Pictures do not belong in your copy. Repeat all the other data exactly.

--- begin Material ---

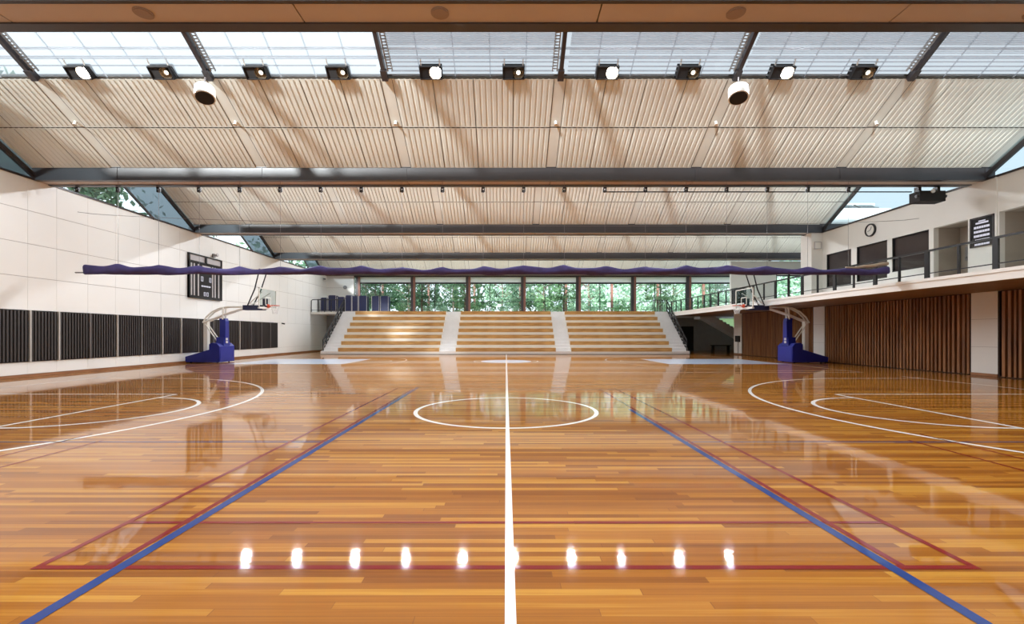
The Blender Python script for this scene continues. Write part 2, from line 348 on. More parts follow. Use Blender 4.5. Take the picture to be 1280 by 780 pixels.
def slope_pt(b, side, x, t, d):
    """point on the roof slope: t metres in plan from the beam, d metres below the slope plane"""
    n = Vector((SL, -1.0)).normalized()    # for far side: (y, z) normal pointing into room is (-SL,-1)
    if side == 'far': y = FB[b+1]-t; ny = -SL
    else: y = RB[b]+t; ny = SL
    L = math.sqrt(1+SL*SL)
    return (x, y+ny/L*d, ZG+SL*t-d/L)
for b in range(5):
    run = (FB[b+1]-RB[b])/2; x1 = roof_right(b)
    for side in ('near', 'far'):
        mb = MB()
        def strip(xa, xb, t0, t1, d0, d1, m):
            P = [slope_pt(b, side, xa, t0, d0), slope_pt(b, side, xb, t0, d1), slope_pt(b, side, xb, t1, d1), slope_pt(b, side, xa, t1, d0)]
            mb.face(P if side == 'far' else P[::-1], m)
        strip(XL-.3, x1, 0, PANEL, -.05, -.05, 1); strip(XL-.3, x1, -.02, PANEL+.02, -.2, -.2, 2)
        # panel runs between the rafters
        segs = []
        edges = [XL-.3] + [x for x in [1.6+5.15*k for k in range(-3, 6)] if x < x1-.2] + [x1]
        for xa, xb in zip(edges, edges[1:]):
            a = xa+(.175 if xa > XL else 0); c = xb-(.175 if xb < x1 else 0); n = max(1, round((c-a)/1.2)); w = (c-a)/n
            segs += [(a+j*w+.009, a+(j+1)*w-.009, 1) for j in range(n)]
            if xb < x1: segs.append((xb-.166, xb+.166, 0))
        for (a, c, ribbed) in segs:
            rows = ((.012, PANEL/2-.016), (PANEL/2+.016, PANEL))
            for (t0, t1) in rows:
                if not ribbed or t0 > 0 and False: strip(a, c, t0, t1, 0, 0, 0); continue
                nr = max(2, round((c-a)/.168)); w = (c-a)/nr
                for j in range(nr):
                    x = a+j*w
                    strip(x, x+w*.28, t0, t1, 0, 0, 0); strip(x+w*.28, x+w*.36, t0, t1, 0, .02, 0)
                    strip(x+w*.36, x+w*.92, t0, t1, .02, .02, 0); strip(x+w*.92, x+w, t0, t1, .02, 0, 0)
                strip(a, c, t0, t0+.03, .022, .022, 0); strip(a, c, t1-.03, t1, .022, .022, 0)
        struct(mb.build('ceiling', [M['ceil'], M['ceil_gap'], M['wmetal']]))
        # skylight above the panels
        mb = MB()
        xs = [XL-.3] + [x for x in [1.6+5.15*k for k in range(-3, 6)] if x < x1] + [x1]
        for xa, xb in zip(xs, xs[1:]):
            clearbay = xb > -3.0
            strip(xa, xb, PANEL, run, -.10, -.10, 3 if b == 4 else 6 if side == 'near' else 4 if clearbay else 3)
            def sbar(x0, x1_, t, w, d0, d1, m):
                P = [slope_pt(b, side, x0, t, d0), slope_pt(b, side, x0, t+w, d0), slope_pt(b, side, x0, t+w, d1), slope_pt(b, side, x0, t, d1)]
                mb.prism(P, (x1_-x0, 0, 0), m)
            sbar(xa, xb, PANEL+.50, .05, -.04, .03, 2); sbar(xa, xb, PANEL+.72, .035, -.04, .03, 2)
            nl = 9 if clearbay else 0
            for j in range(nl):
                t = PANEL+.80+j*(run-PANEL-.82)/nl
                sbar(xa+.2, xb-.2, t, .022, -.07, -.01, 2 if clearbay else 1)
            if clearbay:
                for j in range(4): sbar(xa+.2, xb-.2, PANEL+.60+j*.035, .008, -.06, -.03, 2)
                for j in range(4): sbar(xa+.2, xb-.2, PANEL+.06+j*.11, .02, -.06, -.02, 2)
            else:
                sbar(xa+.2, xb-.2, PANEL+.30, .02, -.06, -.02, 2)
            nd = max(1, round((xb-xa)/.95))
            for j in range(1, nd):
                x = xa+j*(xb-xa)/nd
                for (t0, t1, w) in ((PANEL+.55, run, .03), (PANEL, PANEL+.5, .03)):
                    P = [slope_pt(b, side, x-w/2, t0, -.03), slope_pt(b, side, x+w/2, t0, -.03), slope_pt(b, side, x+w/2, t1, -.03), slope_pt(b, side, x-w/2, t1, -.03)]
                    mb.prism(P, Vector((0, 0, .03)), 2)
        for x in xs[1:-1]:        # dark rafters, with a pale rack of opening gear beside each
            def rbar(xa, xb, t0, t1, d0, d1, m):
                P = [slope_pt(b, side, xa, t0, d0), slope_pt(b, side, xb, t0, d0), slope_pt(b, side, xb, t1, d0), slope_pt(b, side, xa, t1, d0)]
                q = Vector(slope_pt(b, side, xa, t0, d1))-Vector(P[0]); mb.prism(P, q, m)
            rbar(x-.055, x+.055, PANEL, run, .12, -.08, 0); rbar(x-.09, x+.09, PANEL, PANEL+.26, .14, .02, 0)
            sg = 1 if x < 0 else -1
            rbar(x+sg*.10, x+sg*.13, PANEL+.2, run, .04, -.02, 5); rbar(x+sg*.24, x+sg*.26, PANEL+.2, run, .04, -.02, 5)
            for j in range(14):
                t = PANEL+.25+j*.07
                if t < run: rbar(x+min(sg*.12, sg*.25), x+max(sg*.12, sg*.25), t, t+.02, .02, -.0, 5)
        n_ = b*2+(1 if side == 'near' else 2)
        struct(mb.build('window_%d' % n_, [M['steel'], M['wmetal'], M['louvre'], M['opal'], M['sky_glass'], M['grey'], M['clear']]))
    # ridge cap
    mb = MB(); yr = (RB[b]+FB[b+1])/2; zr = ZG+SL*run
    mb.box(XL-.3, x1, yr-.10, yr+.10, zr-.10, zr+.12); struct(mb.build('ceiling_ridge', M['wmetal']))
    # gable windows
    for sx, gx in ((-1, XL), (1, XR if b < 3 else XE-.1)):
        mb = MB(); R, F = RB[b], FB[b+1]
        tri = [(gx+sx*.05, R-.1, WT), (gx+sx*.05, F+.1, WT), (gx+sx*.05, F+.05, ZG), (gx+sx*.05, yr, zr), (gx+sx*.05, R-.05, ZG)]
        if sx < 0:
            y1 = F-2.83              # frosted band beneath the far slope, clear pane below the inclined mullion
            y2 = (WT-ZG+SL*(y1+R))/(2*SL); z2 = WT+SL*(y1-y2)
            c1 = [(gx-.05, R-.1, WT), (gx-.05, y1, WT), (gx-.05, y2, z2), (gx-.05, R-.05, ZG)]
            c2 = [(gx-.05, y1, WT), (gx-.05, F+.1, WT), (gx-.05, F+.05, ZG), (gx-.05, yr, zr), (gx-.05, y2, z2)]
            mb.face(c1, 1); mb.face(c2, 2)
            mb.bar((gx, y1, WT), (gx, y2, z2), .06, .10, 0)
        else: mb.face(tri, 3)
        mb.bar((gx, F+.05, WT+.12), (gx, yr, zr-.02-.25), .10, .16, 0); mb.bar((gx, R-.05, WT+.12), (gx, yr, zr-.27), .10, .16, 0)
        mb.box(gx-.04, gx+.04, R, F, WT-.02, WT+.05, 0)
        struct(mb.build('window_%d' % (11+b*2+(0 if sx < 0 else 1)), [M['steel'], M['clear'], M['frost'], M['gable']]))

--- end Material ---

▶ _The result_
The Blender Python script for this scene continues. Write part 2, from line 348 on. More parts follow. Use Blender 4.5. Take the picture to be 1280 by 780 pixels.
def slope_pt(b, side, x, t, d):
    """point on the roof slope: t metres in plan from the beam, d metres below the slope plane"""
    n = Vector((SL, -1.0)).normalized()    # for far side: (y, z) normal pointing into room is (-SL,-1)
    if side == 'far': y = FB[b+1]-t; ny = -SL
    else: y = RB[b]+t; ny = SL
    L = math.sqrt(1+SL*SL)
    return (x, y+ny/L*d, ZG+SL*t-d/L)
for b in range(5):
    run = (FB[b+1]-RB[b])/2; x1 = roof_right(b)
    for side in ('near', 'far'):
        mb = MB()
        def strip(xa, xb, t0, t1, d0, d1, m):
            P = [slope_pt(b, side, xa, t0, d0), slope_pt(b, side, xb, t0, d1), slope_pt(b, side, xb, t1, d1), slope_pt(b, side, xa, t1, d0)]
            mb.face(P if side == 'far' else P[::-1], m)
        strip(XL-.3, x1, 0, PANEL, -.05, -.05, 1); strip(XL-.3, x1, -.02, PANEL+.02, -.2, -.2, 2)
        # panel runs between the rafters
        segs = []
        edges = [XL-.3] + [x for x in [1.6+5.15*k for k in range(-3, 6)] if x < x1-.2] + [x1]
        for xa, xb in zip(edges, edges[1:]):
            a = xa+(.175 if xa > XL else 0); c = xb-(.175 if xb < x1 else 0); n = max(1, round((c-a)/1.2)); w = (c-a)/n
            segs += [(a+j*w+.009, a+(j+1)*w-.009, 1) for j in range(n)]
            if xb < x1: segs.append((xb-.166, xb+.166, 0))
        for (a, c, ribbed) in segs:
            rows = ((.012, PANEL/2-.016), (PANEL/2+.016, PANEL))
            for (t0, t1) in rows:
                if not ribbed or t0 > 0 and False: strip(a, c, t0, t1, 0, 0, 0); continue
                nr = max(2, round((c-a)/.168)); w = (c-a)/nr
                for j in range(nr):
                    x = a+j*w
                    strip(x, x+w*.28, t0, t1, 0, 0, 0); strip(x+w*.28, x+w*.36, t0, t1, 0, .02, 0)
                    strip(x+w*.36, x+w*.92, t0, t1, .02, .02, 0); strip(x+w*.92, x+w, t0, t1, .02, 0, 0)
                strip(a, c, t0, t0+.03, .022, .022, 0); strip(a, c, t1-.03, t1, .022, .022, 0)
        struct(mb.build('ceiling', [M['ceil'], M['ceil_gap'], M['wmetal']]))
        # skylight above the panels
        mb = MB()
        xs = [XL-.3] + [x for x in [1.6+5.15*k for k in range(-3, 6)] if x < x1] + [x1]
        for xa, xb in zip(xs, xs[1:]):
            clearbay = xb > -3.0
            strip(xa, xb, PANEL, run, -.10, -.10, 3 if b == 4 else 6 if side == 'near' else 4 if clearbay else 3)
            def sbar(x0, x1_, t, w, d0, d1, m):
                P = [slope_pt(b, side, x0, t, d0), slope_pt(b, side, x0, t+w, d0), slope_pt(b, side, x0, t+w, d1), slope_pt(b, side, x0, t, d1)]
                mb.prism(P, (x1_-x0, 0, 0), m)
            sbar(xa, xb, PANEL+.50, .05, -.04, .03, 2); sbar(xa, xb, PANEL+.72, .035, -.04, .03, 2)
            nl = 9 if clearbay else 0
            for j in range(nl):
                t = PANEL+.80+j*(run-PANEL-.82)/nl
                sbar(xa+.2, xb-.2, t, .022, -.07, -.01, 2 if clearbay else 1)
            if clearbay:
                for j in range(4): sbar(xa+.2, xb-.2, PANEL+.60+j*.035, .008, -.06, -.03, 2)
                for j in range(4): sbar(xa+.2, xb-.2, PANEL+.06+j*.11, .02, -.06, -.02, 2)
            else:
                sbar(xa+.2, xb-.2, PANEL+.30, .02, -.06, -.02, 2)
            nd = max(1, round((xb-xa)/.95))
            for j in range(1, nd):
                x = xa+j*(xb-xa)/nd
                for (t0, t1, w) in ((PANEL+.55, run, .03), (PANEL, PANEL+.5, .03)):
                    P = [slope_pt(b, side, x-w/2, t0, -.03), slope_pt(b, side, x+w/2, t0, -.03), slope_pt(b, side, x+w/2, t1, -.03), slope_pt(b, side, x-w/2, t1, -.03)]
                    mb.prism(P, Vector((0, 0, .03)), 2)
        for x in xs[1:-1]:        # dark rafters, with a pale rack of opening gear beside each
            def rbar(xa, xb, t0, t1, d0, d1, m):
                P = [slope_pt(b, side, xa, t0, d0), slope_pt(b, side, xb, t0, d0), slope_pt(b, side, xb, t1, d0), slope_pt(b, side, xa, t1, d0)]
                q = Vector(slope_pt(b, side, xa, t0, d1))-Vector(P[0]); mb.prism(P, q, m)
            rbar(x-.055, x+.055, PANEL, run, .12, -.08, 0); rbar(x-.09, x+.09, PANEL, PANEL+.26, .14, .02, 0)
            sg = 1 if x < 0 else -1
            rbar(x+sg*.10, x+sg*.13, PANEL+.2, run, .04, -.02, 5); rbar(x+sg*.24, x+sg*.26, PANEL+.2, run, .04, -.02, 5)
            for j in range(14):
                t = PANEL+.25+j*.07
                if t < run: rbar(x+min(sg*.12, sg*.25), x+max(sg*.12, sg*.25), t, t+.02, .02, -.0, 5)
        n_ = b*2+(1 if side == 'near' else 2)
        struct(mb.build('window_%d' % n_, [M['steel'], M['wmetal'], M['louvre'], M['opal'], M['sky_glass'], M['grey'], M['clear']]))
    # ridge cap
    mb = MB(); yr = (RB[b]+FB[b+1])/2; zr = ZG+SL*run
    mb.box(XL-.3, x1, yr-.10, yr+.10, zr-.10, zr+.12); struct(mb.build('ceiling_ridge', M['wmetal']))
    # gable windows
    for sx, gx in ((-1, XL), (1, XR if b < 3 else XE-.1)):
        mb = MB(); R, F = RB[b], FB[b+1]
        tri = [(gx+sx*.05, R-.1, WT), (gx+sx*.05, F+.1, WT), (gx+sx*.05, F+.05, ZG), (gx+sx*.05, yr, zr), (gx+sx*.05, R-.05, ZG)]
        if sx < 0:
            y1 = F-2.83              # frosted band beneath the far slope, clear pane below the inclined mullion
            y2 = (WT-ZG+SL*(y1+R))/(2*SL); z2 = WT+SL*(y1-y2)
            c1 = [(gx-.05, R-.1, WT), (gx-.05, y1, WT), (gx-.05, y2, z2), (gx-.05, R-.05, ZG)]
            c2 = [(gx-.05, y1, WT), (gx-.05, F+.1, WT), (gx-.05, F+.05, ZG), (gx-.05, yr, zr), (gx-.05, y2, z2)]
            mb.face(c1, 1); mb.face(c2, 2)
            mb.bar((gx, y1, WT), (gx, y2, z2), .06, .10, 0)
        else: mb.face(tri, 3)
        mb.bar((gx, F+.05, WT+.12), (gx, yr, zr-.02-.25), .10, .16, 0); mb.bar((gx, R-.05, WT+.12), (gx, yr, zr-.27), .10, .16, 0)
        mb.box(gx-.04, gx+.04, R, F, WT-.02, WT+.05, 0)
        struct(mb.build('window_%d' % (11+b*2+(0 if sx < 0 else 1)), [M['steel'], M['clear'], M['frost'], M['gable']]))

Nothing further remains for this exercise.